Disney on Parade performed in Kansas City from Tuesday, May 16, through Sunday, May 21. That was six of the seven days of that week. Either the preceding or the following week must have been relatively free time for the troupe. A troupe of such a large size, with so much equipment, needed more than one day to travel to another city and prepare the following performances. Maybe there always was one non-performance week between performance weeks.

I am guessing that the troupe was basically free for rest and relaxation for several days -- let's say an entire week -- following Sunday, May 21. Because the following weekend was the Memorial Day weekend, perhaps no performances were scheduled for that weekend.

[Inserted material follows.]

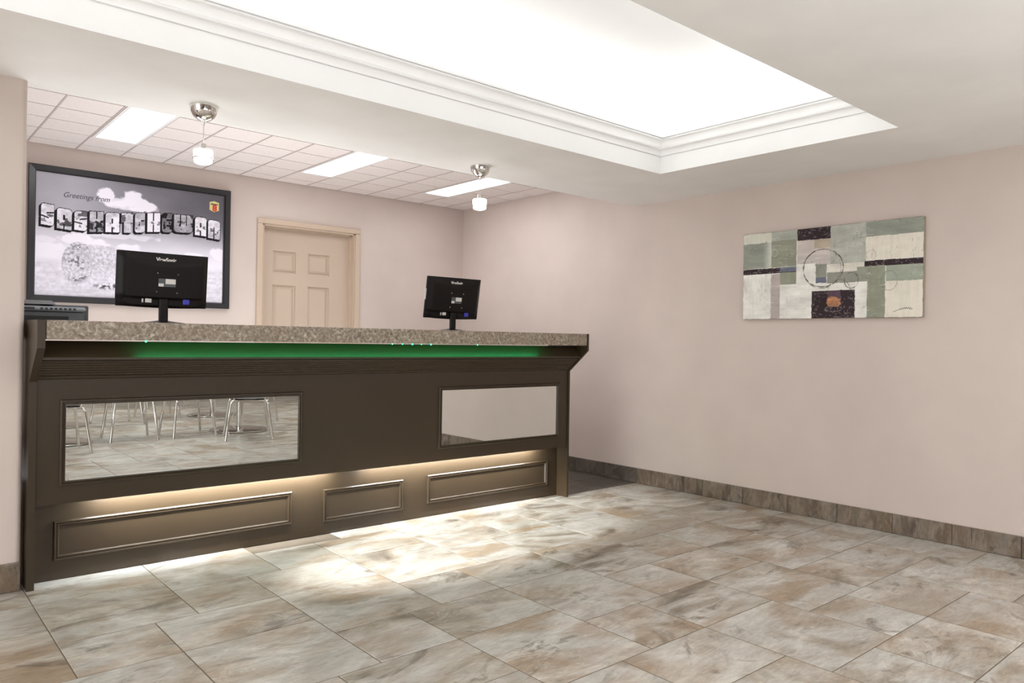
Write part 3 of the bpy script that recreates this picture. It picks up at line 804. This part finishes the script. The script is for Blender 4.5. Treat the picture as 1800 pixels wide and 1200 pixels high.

During such a break in the tour schedule, members of the troupe might have traveled the two hours from Kansas City to the Lake of the Ozarks. When the whole troupe traveled, it must have done so in chartered buses. If just some of the group traveled there, they could have done so in commercial buses (e.g. Greyhound) or in rented or borrowed cars.

At Lake of the Ozarks they could rent some cheap rooms and enjoy the many recreational opportunities there. A list tourist attractions at the present time is provided at this webpage.

Bonnie Kay Whittle's family lived not far from the Lake of the Ozarks area. Perhaps she met Patrick Swayze while he visited that area during the weekend of May 27-28, 1972. If so, then Jason Whittle would have been born at about the end of February 1973.

Since I do not know when Jason was born, I can only guess now about when Patrick and Bonnie Kay met. Once I know the birth date, I will be able to search through old newspapers to determine the whereabouts of Disney on Parade performances around the correct time.

Since Bonnie Kay was only 15 years old, she should have been attending school on weekdays (unless she had dropped out). Therefore, she would have met Patrick during a weekend. The Globe article indicated that she spent only one night with him.